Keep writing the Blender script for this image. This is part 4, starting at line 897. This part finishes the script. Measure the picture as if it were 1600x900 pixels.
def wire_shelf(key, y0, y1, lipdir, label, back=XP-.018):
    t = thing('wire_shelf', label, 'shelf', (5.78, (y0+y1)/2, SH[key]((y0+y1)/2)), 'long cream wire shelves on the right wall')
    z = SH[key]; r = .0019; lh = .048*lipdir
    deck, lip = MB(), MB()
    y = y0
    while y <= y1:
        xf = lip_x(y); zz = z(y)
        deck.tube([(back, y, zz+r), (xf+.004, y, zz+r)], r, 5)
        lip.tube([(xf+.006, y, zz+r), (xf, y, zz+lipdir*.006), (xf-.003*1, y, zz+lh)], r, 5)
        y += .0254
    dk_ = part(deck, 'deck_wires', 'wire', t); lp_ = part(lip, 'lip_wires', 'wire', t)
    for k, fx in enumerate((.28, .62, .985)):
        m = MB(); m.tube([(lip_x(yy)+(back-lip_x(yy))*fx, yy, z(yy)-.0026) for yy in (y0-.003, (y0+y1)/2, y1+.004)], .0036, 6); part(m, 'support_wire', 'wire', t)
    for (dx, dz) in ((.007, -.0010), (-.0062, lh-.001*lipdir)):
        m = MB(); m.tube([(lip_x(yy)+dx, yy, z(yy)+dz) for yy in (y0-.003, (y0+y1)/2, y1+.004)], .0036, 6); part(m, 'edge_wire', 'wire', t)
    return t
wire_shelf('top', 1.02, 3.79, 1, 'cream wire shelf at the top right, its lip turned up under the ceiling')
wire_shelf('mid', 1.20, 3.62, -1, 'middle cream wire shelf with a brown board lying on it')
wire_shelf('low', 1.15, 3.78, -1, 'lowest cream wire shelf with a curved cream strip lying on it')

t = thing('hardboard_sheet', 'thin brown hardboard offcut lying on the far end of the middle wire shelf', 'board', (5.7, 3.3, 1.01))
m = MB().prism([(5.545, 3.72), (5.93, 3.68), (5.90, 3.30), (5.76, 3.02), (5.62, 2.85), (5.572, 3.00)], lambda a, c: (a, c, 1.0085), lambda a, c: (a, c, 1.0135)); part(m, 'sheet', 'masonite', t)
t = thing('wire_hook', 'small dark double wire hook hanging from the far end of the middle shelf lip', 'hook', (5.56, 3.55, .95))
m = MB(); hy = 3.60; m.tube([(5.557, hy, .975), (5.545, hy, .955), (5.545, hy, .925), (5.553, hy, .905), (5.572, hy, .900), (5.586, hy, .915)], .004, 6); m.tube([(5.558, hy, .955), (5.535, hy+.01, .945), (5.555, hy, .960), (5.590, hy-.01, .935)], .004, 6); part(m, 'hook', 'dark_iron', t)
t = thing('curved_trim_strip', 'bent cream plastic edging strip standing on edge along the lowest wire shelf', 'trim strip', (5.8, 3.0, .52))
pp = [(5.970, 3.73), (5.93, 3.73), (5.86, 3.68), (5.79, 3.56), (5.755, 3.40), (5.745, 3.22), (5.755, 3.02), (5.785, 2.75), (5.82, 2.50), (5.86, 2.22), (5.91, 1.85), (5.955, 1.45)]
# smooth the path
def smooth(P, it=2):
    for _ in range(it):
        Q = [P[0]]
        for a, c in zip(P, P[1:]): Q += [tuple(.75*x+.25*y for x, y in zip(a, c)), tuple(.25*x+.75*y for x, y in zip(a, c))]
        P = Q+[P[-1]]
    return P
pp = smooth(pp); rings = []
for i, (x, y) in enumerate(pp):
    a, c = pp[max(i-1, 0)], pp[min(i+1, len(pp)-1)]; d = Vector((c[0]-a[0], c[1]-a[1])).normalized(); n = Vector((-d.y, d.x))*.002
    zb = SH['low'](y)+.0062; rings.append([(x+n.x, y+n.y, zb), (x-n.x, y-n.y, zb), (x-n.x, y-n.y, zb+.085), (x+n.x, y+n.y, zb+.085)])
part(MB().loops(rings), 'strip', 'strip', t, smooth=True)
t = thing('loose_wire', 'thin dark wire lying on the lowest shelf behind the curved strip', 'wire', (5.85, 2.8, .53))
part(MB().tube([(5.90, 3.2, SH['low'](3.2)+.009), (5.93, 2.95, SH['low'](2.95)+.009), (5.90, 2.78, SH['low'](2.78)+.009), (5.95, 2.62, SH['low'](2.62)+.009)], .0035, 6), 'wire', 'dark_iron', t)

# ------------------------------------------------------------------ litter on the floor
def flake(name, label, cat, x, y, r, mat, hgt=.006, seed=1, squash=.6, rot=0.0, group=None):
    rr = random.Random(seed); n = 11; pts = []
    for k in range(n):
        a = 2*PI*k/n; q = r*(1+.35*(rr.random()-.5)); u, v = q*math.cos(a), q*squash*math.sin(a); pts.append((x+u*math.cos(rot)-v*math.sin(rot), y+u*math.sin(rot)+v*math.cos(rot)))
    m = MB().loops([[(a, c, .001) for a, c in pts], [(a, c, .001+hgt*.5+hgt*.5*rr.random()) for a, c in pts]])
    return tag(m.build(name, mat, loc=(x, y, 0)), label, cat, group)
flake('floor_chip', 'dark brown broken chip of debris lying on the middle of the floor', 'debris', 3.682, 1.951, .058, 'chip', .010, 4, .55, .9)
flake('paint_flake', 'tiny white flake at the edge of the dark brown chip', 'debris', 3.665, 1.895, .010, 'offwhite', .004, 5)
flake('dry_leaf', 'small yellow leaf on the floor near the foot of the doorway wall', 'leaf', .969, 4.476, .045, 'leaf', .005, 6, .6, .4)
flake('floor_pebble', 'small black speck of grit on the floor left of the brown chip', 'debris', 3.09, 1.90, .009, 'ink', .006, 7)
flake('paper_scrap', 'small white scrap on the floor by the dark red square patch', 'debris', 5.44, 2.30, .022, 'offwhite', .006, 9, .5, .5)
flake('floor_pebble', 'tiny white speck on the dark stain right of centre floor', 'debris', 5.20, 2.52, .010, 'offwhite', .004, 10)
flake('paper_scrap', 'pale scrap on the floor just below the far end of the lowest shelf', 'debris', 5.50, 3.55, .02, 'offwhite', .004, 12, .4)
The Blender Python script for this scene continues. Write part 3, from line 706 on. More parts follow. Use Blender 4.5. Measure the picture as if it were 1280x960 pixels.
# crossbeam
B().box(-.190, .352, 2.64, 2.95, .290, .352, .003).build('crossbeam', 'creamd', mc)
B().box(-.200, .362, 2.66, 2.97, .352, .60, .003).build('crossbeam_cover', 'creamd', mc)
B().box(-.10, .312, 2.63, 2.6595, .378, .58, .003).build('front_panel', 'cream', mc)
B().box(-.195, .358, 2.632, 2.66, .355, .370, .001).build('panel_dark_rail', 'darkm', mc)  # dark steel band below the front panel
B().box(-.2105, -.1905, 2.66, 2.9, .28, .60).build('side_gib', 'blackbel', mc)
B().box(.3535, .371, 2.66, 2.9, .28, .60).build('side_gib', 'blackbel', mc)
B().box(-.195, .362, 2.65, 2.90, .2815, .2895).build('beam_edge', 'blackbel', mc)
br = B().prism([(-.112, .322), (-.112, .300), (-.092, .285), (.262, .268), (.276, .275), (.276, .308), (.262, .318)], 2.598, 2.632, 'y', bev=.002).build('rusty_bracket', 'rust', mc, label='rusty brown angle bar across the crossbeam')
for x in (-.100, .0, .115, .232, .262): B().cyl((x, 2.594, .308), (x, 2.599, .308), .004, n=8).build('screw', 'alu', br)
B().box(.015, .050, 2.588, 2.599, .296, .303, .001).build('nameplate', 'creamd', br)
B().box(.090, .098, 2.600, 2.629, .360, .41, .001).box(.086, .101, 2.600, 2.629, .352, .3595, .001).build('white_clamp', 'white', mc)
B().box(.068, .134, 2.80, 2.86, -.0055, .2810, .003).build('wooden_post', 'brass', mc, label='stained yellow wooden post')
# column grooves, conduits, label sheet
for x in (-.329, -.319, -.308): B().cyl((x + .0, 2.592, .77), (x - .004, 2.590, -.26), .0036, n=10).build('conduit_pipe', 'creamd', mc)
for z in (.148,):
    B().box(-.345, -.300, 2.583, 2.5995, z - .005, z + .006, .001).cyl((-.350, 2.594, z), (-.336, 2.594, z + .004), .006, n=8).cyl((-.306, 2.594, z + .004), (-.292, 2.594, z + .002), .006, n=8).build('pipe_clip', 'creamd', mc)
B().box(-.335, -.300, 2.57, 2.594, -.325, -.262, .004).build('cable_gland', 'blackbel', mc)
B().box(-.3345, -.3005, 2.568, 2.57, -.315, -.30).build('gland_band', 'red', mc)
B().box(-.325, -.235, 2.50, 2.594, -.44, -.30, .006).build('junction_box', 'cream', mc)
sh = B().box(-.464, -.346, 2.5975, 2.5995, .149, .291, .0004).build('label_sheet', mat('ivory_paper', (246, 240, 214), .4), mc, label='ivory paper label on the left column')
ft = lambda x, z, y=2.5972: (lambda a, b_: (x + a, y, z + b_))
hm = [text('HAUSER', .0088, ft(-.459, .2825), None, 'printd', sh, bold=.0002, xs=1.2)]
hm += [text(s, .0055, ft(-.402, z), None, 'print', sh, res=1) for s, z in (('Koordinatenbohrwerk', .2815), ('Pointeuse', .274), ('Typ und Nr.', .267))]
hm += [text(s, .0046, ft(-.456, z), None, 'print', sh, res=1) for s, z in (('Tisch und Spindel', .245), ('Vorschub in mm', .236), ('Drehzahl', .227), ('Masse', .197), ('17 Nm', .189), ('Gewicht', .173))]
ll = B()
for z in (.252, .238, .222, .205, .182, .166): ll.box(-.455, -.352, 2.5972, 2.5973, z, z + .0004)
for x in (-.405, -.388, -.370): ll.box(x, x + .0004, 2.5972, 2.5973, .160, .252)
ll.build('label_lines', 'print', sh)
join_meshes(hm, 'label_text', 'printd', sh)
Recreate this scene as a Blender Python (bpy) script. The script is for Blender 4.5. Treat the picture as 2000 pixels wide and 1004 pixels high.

____

» **Written exercise**
Write out again, exactly, the lines from the start of the entries up to and including the one with "wire_shelf('low', 1.15, 3.78, -1, 'lowest". Nothing else belongs in the reply.

» **Solution for this task**
Keep writing the Blender script for this image. This is part 4, starting at line 897. This part finishes the script. Measure the picture as if it were 1600x900 pixels.
def wire_shelf(key, y0, y1, lipdir, label, back=XP-.018):
    t = thing('wire_shelf', label, 'shelf', (5.78, (y0+y1)/2, SH[key]((y0+y1)/2)), 'long cream wire shelves on the right wall')
    z = SH[key]; r = .0019; lh = .048*lipdir
    deck, lip = MB(), MB()
    y = y0
    while y <= y1:
        xf = lip_x(y); zz = z(y)
        deck.tube([(back, y, zz+r), (xf+.004, y, zz+r)], r, 5)
        lip.tube([(xf+.006, y, zz+r), (xf, y, zz+lipdir*.006), (xf-.003*1, y, zz+lh)], r, 5)
        y += .0254
    dk_ = part(deck, 'deck_wires', 'wire', t); lp_ = part(lip, 'lip_wires', 'wire', t)
    for k, fx in enumerate((.28, .62, .985)):
        m = MB(); m.tube([(lip_x(yy)+(back-lip_x(yy))*fx, yy, z(yy)-.0026) for yy in (y0-.003, (y0+y1)/2, y1+.004)], .0036, 6); part(m, 'support_wire', 'wire', t)
    for (dx, dz) in ((.007, -.0010), (-.0062, lh-.001*lipdir)):
        m = MB(); m.tube([(lip_x(yy)+dx, yy, z(yy)+dz) for yy in (y0-.003, (y0+y1)/2, y1+.004)], .0036, 6); part(m, 'edge_wire', 'wire', t)
    return t
wire_shelf('top', 1.02, 3.79, 1, 'cream wire shelf at the top right, its lip turned up under the ceiling')
wire_shelf('mid', 1.20, 3.62, -1, 'middle cream wire shelf with a brown board lying on it')
wire_shelf('low', 1.15, 3.78, -1, 'lowest cream wire shelf with a curved cream strip lying on it')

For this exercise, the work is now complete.